Written problem - Omit pictures and quote the listing below line by line, from its start through the line that holds "G().torus(c1, .118, .01, (c1-c0)).build('rim', M['galv'], s)".

Material -
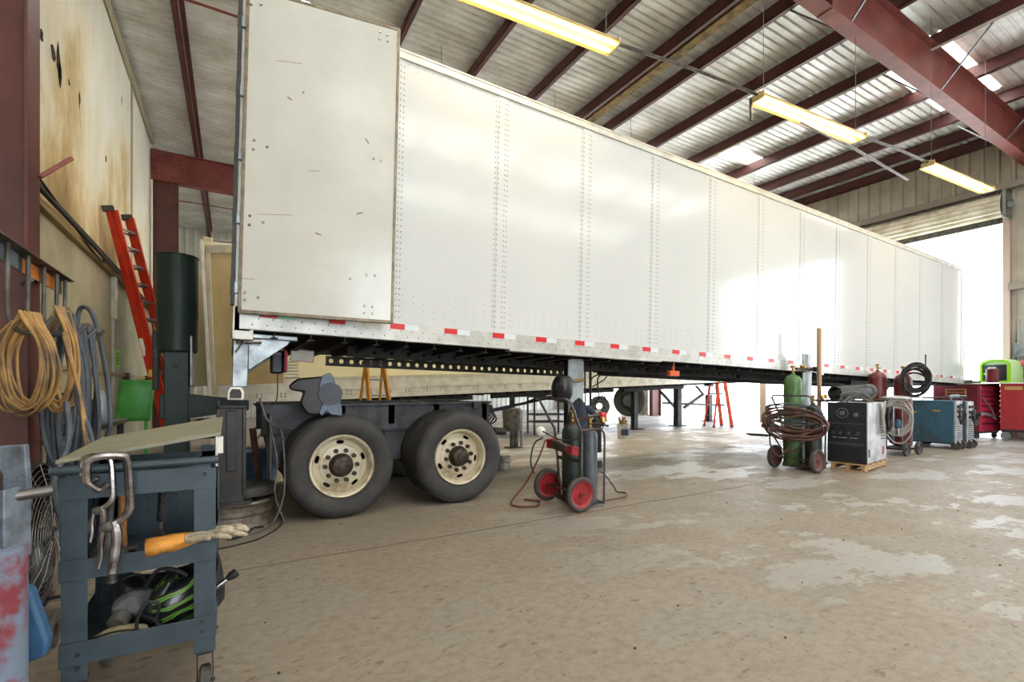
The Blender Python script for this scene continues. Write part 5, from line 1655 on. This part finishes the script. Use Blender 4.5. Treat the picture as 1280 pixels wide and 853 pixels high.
for k in range(9): g.box(.70+.0*k,-.016,.34+.045*k,.92,-.008,.36+.045*k)
g.build('louvre_slots', M['blackface'], wd)
s = rings('welding_cable', 'tangle of pale and grey cables spilling over the side of the white welder', (8.95, 3.57, .83), (WR,-1,0), .13, 8, .010, M['cablew'], 1.5, .02, 'cable')
s = rings('welding_cable', 'black cable loops hung on the side of the white welder', (8.98, 3.54, .78), (WR,-1,0), .10, 5, .011, M['cable'], 2.0, .02, 'cable')
rings('welding_cable', 'flat coil of grey cable lying on top of the white welder', (8.60, 3.82, 1.09), (.05,.1,1), .26, 6, .013, M['dirtysteel'], .5, .03, 'cable')
d_ = onY(1060, 500, 3.95)
s = thing('steel_tube', 'fat grey steel tube lying across the top of the white welder', 'tube', (0,0,0))
c0, c1 = Vector((8.45,4.08,1.19)), Vector((9.30,3.95,1.22))
G().lathe([(.105,0),(.118,0),(.118,.86),(.108,.86)], c0, (c1-c0), 32, close=True).build('pipe', M['frame'], s)
G().torus(c1, .118, .01, (c1-c0)).build('rim', M['galv'], s)

# brown cylinder cart
cc3 = thing('bottle_trolley', 'black tube trolley carrying the brown gas cylinders behind the white welder', 'trolley', (10.95, 4.02, 0))
for y in (0,.62): wheel_solid(cc3, (-.05,y,.13), .13, .05, M['black'])
for y in (-.02,.64): wheel_solid(cc3, (.42,y,.13), .13, .05, M['black'])
G().box(-.02,.03,.10,.46,.60,.13).build('platform', M['black'], cc3)
g = G().tube([(-.1,.05,.15),(-.12,.05,.9),(-.2,.05,1.05),(-.2,.57,1.05),(-.12,.57,.9),(-.1,.57,.15)], .016, 8); g.tube([(-.1,.05,.3),(-.28,.0,.42),(-.20,.0,.2)], .012, 6); g.build('frame', M['tube'], cc3)
cylinder('tall brown gas cylinder standing left behind the white welder', (11.22, 4.62, .13), .155, 1.50, M['cylbrown'], gauges=False, group=None)
cylinder('brown gas cylinder half hidden by black cable loops behind the blue welder', (11.50, 4.30, .13), .15, 1.45, M['cylbrown'], gauges=False)
rings('welding_cable', 'bundle of thick black cable hung over the right brown cylinder', (11.36, 4.05, 1.46), (.9,.42,0), .20, 12, .016, M['cable'], 1.15, .13, 'cable')
rings('welding_cable', 'silvery tangle of thin cables hanging on the black bottle trolley', (10.62, 4.05, .74), (.9,.42,0), .20, 16, .011, M['cablew'], 1.6, .05, 'cable')
s = thing('antenna_rod', 'thin dark rod sticking up from the cable bundle on the right brown cylinder', 'rod', (11.42, 3.92, 1.2))
G().cyl((0,0,-.0),(.02,0,.72),.012,n=8).build('rod', M['frame'], s)
s = thing('tool_pouch', 'pale cloth bundle slung on top of the black bottle trolley', 'cloth', (10.66, 4.10, 1.09))
G().ell((0,0,0), (.12,.24,.045), 14, 8, jit=.12).build('bundle', M['whitebox'], s)
s = thing('ground_clamp', 'blue handled clamp hanging low on the black bottle trolley', 'clamp', (10.56, 4.02, .62))
G().ell((0,0,0), (.04,.05,.09), 12, 8).build('handle', M['blue2'], s); G().cyl((0,0,-.08),(0,0,-.2),.02,n=10).build('jaw', M['chrome'], s)

# welders near the wall
def welder2(label, loc, mt, face_mt, w_, l_, h_):
    s = thing('welder', label, 'welder', loc)
    G().box(0,0,.13,w_,l_,h_).build('cabinet', mt, s, bevel=.015)
    G().box(-.012,.02,.13,-.0,l_-.02,.50).build('lower_panel', mt, s, bevel=.004)
    g = G().box(.01,-.03,.13,w_-.01,.0,h_-.01); g.build('front_face', face_mt, s, bevel=.006)
    g = G()
    for k in range(8): g.box(.03,-.045,.18+.042*k,w_-.03,-.03,.195+.042*k)
    g.build('louvre_slots', M['blackface'], s)
    g = G()
    for i in range(3):
        for k in range(3): g.cyl((w_*(.25+.25*i),-.055,h_-.12-.11*k),(w_*(.25+.25*i),-.03,h_-.12-.11*k),.028,n=12)
    g.build('control_knob', M['blackp'], s)
    for x, y in ((.06,.10),(w_-.06,.10)):
        c = G().lathe([(.02,-.02),(.085,-.022),(.09,0),(.085,.022),(.02,.02)], (x,y-.12,.09), (1,0,0), 24, close=True).build('wheel', M['rubber'], s)
    for x in (.04,w_-.04):
        G().lathe([(.02,-.02),(.105,-.022),(.11,0),(.105,.022),(.02,.02)], (x,l_-.15,.11), (1,0,0), 24, close=True).build('wheel', M['rubber'], s)
    G().box(.0,.0,.11,w_,l_,.135).build('base', M['black'], s)
    G().tube([(w_/2,.1,h_),(w_/2,.1,h_+.06),(w_/2,l_-.1,h_+.06),(w_/2,l_-.1,h_)], .014, 8).build('lift_handle', M['tube'], s)
    return s
bw_ = welder2('worn blue boxy welder on wheels between the trolley and the red chest', (12.9, 3.95, 0), M['bluepaint'], M['whitebox'], .36, 1.2, 1.02)
G().box(-.016,.22,.78,-.010,.34,.82).build('orange_mark', M['label'], bw_); G().box(-.016,.62,.74,-.010,.85,.775).build('orange_mark', M['label'], bw_)
welder2('grey welder with a louvred pale front right beside the blue one', (13.42, 3.92, 0), M['hose'], M['whitebox'], .36, .9, 1.0)
rings('welding_cable', 'dark leads looped on the knobs of the blue welder front', (13.05, 3.86, .70), (0,-1,0), .10, 4, .012, M['cable'], 2.0, .02, 'cable')
rings('welding_cable', 'dark leads looped on the front of the grey louvred welder', (13.6, 3.82, .70), (0,-1,0), .12, 4, .012, M['cable'], 1.3, .02, 'cable')
s = thing('electrode_holder', 'long dark electrode holder jutting right from the grey welder', 'electrode holder', (13.7, 3.78, .72))
G().tube([(0,0,0),(.3,-.05,.0),(.62,-.1,-.12)], [.03,.022,.01], 10, smooth=5).build('handle', M['blackp'], s)
G().tube([(.62,-.1,-.12),(.35,-.05,.2),(.1,.0,.36)], .01, 6, smooth=6).build('lead', M['cable'], s)
G_ = thing('duct_piece', 'silver scrap of ducting on top of the grey welder', 'duct', (13.5, 4.0, 1.06))
G().obox((0,-.02,.03), (.22,.10,.03), (.1,.25,.3)).build('duct', M['galv'], G_, bevel=.01)
G().cyl((-.30,.1,.03),(-.2,.0,.04),.05,n=18).build('elbow', M['galv'], G_)

# red tool chest
tcst = thing('tool_chest', 'dark red tool chest with a tall bank of glossy drawers near the bay door', 'tool chest', (16.22, 4.50, 0), (0,0,-.26))
G().box(0,0,.17,.80,1.02,1.38).build('cabinet', M['tooldark'], tcst, bevel=.01)
zz = .19
for k, h_ in enumerate((.22,.16,.14,.14,.12,.12,.12,.13)):
    dw = G().box(.02,-.035,zz,.78,.0,zz+h_-.012).build('drawer', mat('glossy pink red drawer', hexc(182,52,78), .22, coat=.6) if k == 0 else M['glossdrawer'], tcst, bevel=.006)
    if k == 0: M['glossdrawer'] = dw.data.materials[0]
    G().box(.03,-.055,zz+h_-.034,.77,-.030,zz+h_-.016).build('drawer_pull', M['chrome'], dw, bevel=.003)
    zz += h_
G().box(-.02,-.03,1.38,.82,1.04,1.41).build('top_mat', M['paper'], tcst, bevel=.006)
g = G().box(-.01,.25,1.08,-.002,.72,1.26); pl = g.build('name_plate', M['label'], tcst)
g = G().box(-.014,.28,1.10,-.009,.69,1.16); g.box(-.014,.28,1.18,-.009,.69,1.24); g.build('plate_marks', M['tooldark'], pl)
for x, y in ((.08,.08),(.72,.08),(.08,.94),(.72,.94)):
    G().lathe([(.02,-.02),(.075,-.022),(.08,0),(.075,.022),(.02,.02)], (x,y,.08), (0,1,0), 20, close=True).build('caster', M['rubber'], tcst)
    G().box(x-.04,y-.035,.10,x+.04,y+.035,.17)
g = G().box(.02,.02,.13,.78,1.0,.17); g.build('base_frame', M['black'], tcst)
s = thing('tool_cabinet', 'plain bright red cabinet on casters at the right edge', 'tool cabinet', (16.42, 4.17, 0), (0,0,-1.33))
G().box(0.02,-.0,.26,1.2,.6,1.39).build('cabinet', M['toolred'], s, bevel=.012)
G().box(0.0,-.03,1.39,1.22,.63,1.42).build('top', M['paper'], s, bevel=.005)
G().box(.10,-.008,1.24,.40,.002,1.32).build('name_plate', M['label'], s)
G().box(.03,.02,.20,1.18,.58,.26).build('base_frame', M['black'], s, bevel=.004)
for x, y in ((.12,.06),(1.1,.06),(.12,.54),(1.1,.54)):
    G().lathe([(.02,-.02),(.095,-.022),(.10,0),(.095,.022),(.02,.02)], (x,y,.10), (0,1,0), 20, close=True).build('caster', M['galv'], s)
# things on top
q = at(1252, 470, 12.3)
s = thing('plastic_machine', 'lime green arched plastic machine on top of the red cabinets', 'machine', (16.62, 4.30, 1.42), (0,0,-1.78))
arch = [(-.30,0),(-.30,.46),(-.25,.54),(-.1,.59),(.1,.59),(.25,.54),(.30,.46),(.30,0)]
inn = [(-.25,.04),(-.25,.44),(-.2,.50),(-.08,.54),(.08,.54),(.2,.50),(.25,.44),(.25,.04)]
vs = [(u,0,v) for u, v in arch]+[(u,0,v) for u, v in inn]
G().prism(arch, .03, .55, 'y').build('shell', mat('pale lime plastic', hexc(196,232,170), .4), s, bevel=.02)
g = G()
n_ = len(arch)
vs = [(u,y,v) for y in (-.03,.04) for lst in (arch, inn) for u, v in lst]
fs = []
for k in range(n_):
    l = (k+1) % n_
    fs += [(k,l,n_+l,n_+k),(2*n_+k,2*n_+l,3*n_+l,3*n_+k),(k,l,2*n_+l,2*n_+k),(n_+k,n_+l,3*n_+l,3*n_+k)]
g.add(vs, fs); g.build('lime_frame', M['lime'], s)
G().box(-.24,.015,.05,.24,.035,.45).build('dark_window', M['blackface'], s)
G().box(-.22,-.01,.20,.0,.014,.25).build('lime_slot', M['lime'], s)
s = thing('coffee_can', 'dark maroon round can on the chest in front of the lime machine', 'can', (16.38, 3.98, 1.42))
s.location = (16.30, 4.26, 1.42)
G().lathe([(.0001,0),(.11,0),(.115,.02),(.115,.28),(.12,.29),(.12,.33),(.10,.34),(.0001,.34)], n=28).build('can', M['tooldark'], s)
G().lathe([(.0001,.34),(.07,.34),(.075,.38),(.0001,.39)], n=20).build('lid', M['whitebox'], s)
s = thing('tool_tray', 'low dark tray of tools on top of the red drawer chest', 'tray', (16.35, 4.95, 1.41), (0,0,-.26))
G().box(-.1,-.35,0,.30,.35,.05).build('tray', M['dirtysteel'], s, bevel=.004)
G().obox((.1,0,.07), (.1,.5,.04), (0,0,.2)).build('tool_roll', M['greycloth'], s, bevel=.01)
s = thing('radio', 'black radio on the red cabinet right of the lime machine', 'radio', (16.70, 3.72, 1.42), (0,0,-1.33))
G().box(0,0,0,.34,.16,.20).build('body', M['blackp'], s, bevel=.015)
for x in (.08,.26): G().cyl((x,-.01,.09),(x,.0,.09),.06,n=20).build('speaker', M['hose'], s)
G().tube([(.05,.08,.20),(.05,.08,.25),(.29,.08,.25),(.29,.08,.20)], .01, 8).build('handle', M['blackp'], s)
s = thing('hard_hat', 'pinkish red round hard hat on the wall by the right edge', 'hat', (XR-.26, 3.86, 1.85))
G().ell((0,0,0), (.16,.16,.15), 22, 8, cut=.5).build('shell', M['skinred'], s)
G().lathe([(.15,0),(.19,-.01),(.19,.0),(.15,.012)], n=28, close=True).build('brim', M['skinred'], s)
G().box(.16,-.04,-.35,.24,.04,.02).build('peg', M['galv'], s)
s = thing('wall_controls', 'grey door control boxes fixed to the wall right of the bay door', 'control box', (XR-.12, 4.03, 2.25))
G().box(-.02,-.12,-.18,.06,.08,.18).build('box', M['galv'], s, bevel=.01)
G().box(-.0,-.05,-.55,.05,.05,-.25).build('lower_box', M['dirtysteel'], s, bevel=.01)
G().cyl((.04,0,-.8),(.04,0,.8),.014,n=8).build('conduit', M['galv'], s)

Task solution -
The Blender Python script for this scene continues. Write part 5, from line 1655 on. This part finishes the script. Use Blender 4.5. Treat the picture as 1280 pixels wide and 853 pixels high.
for k in range(9): g.box(.70+.0*k,-.016,.34+.045*k,.92,-.008,.36+.045*k)
g.build('louvre_slots', M['blackface'], wd)
s = rings('welding_cable', 'tangle of pale and grey cables spilling over the side of the white welder', (8.95, 3.57, .83), (WR,-1,0), .13, 8, .010, M['cablew'], 1.5, .02, 'cable')
s = rings('welding_cable', 'black cable loops hung on the side of the white welder', (8.98, 3.54, .78), (WR,-1,0), .10, 5, .011, M['cable'], 2.0, .02, 'cable')
rings('welding_cable', 'flat coil of grey cable lying on top of the white welder', (8.60, 3.82, 1.09), (.05,.1,1), .26, 6, .013, M['dirtysteel'], .5, .03, 'cable')
d_ = onY(1060, 500, 3.95)
s = thing('steel_tube', 'fat grey steel tube lying across the top of the white welder', 'tube', (0,0,0))
c0, c1 = Vector((8.45,4.08,1.19)), Vector((9.30,3.95,1.22))
G().lathe([(.105,0),(.118,0),(.118,.86),(.108,.86)], c0, (c1-c0), 32, close=True).build('pipe', M['frame'], s)
G().torus(c1, .118, .01, (c1-c0)).build('rim', M['galv'], s)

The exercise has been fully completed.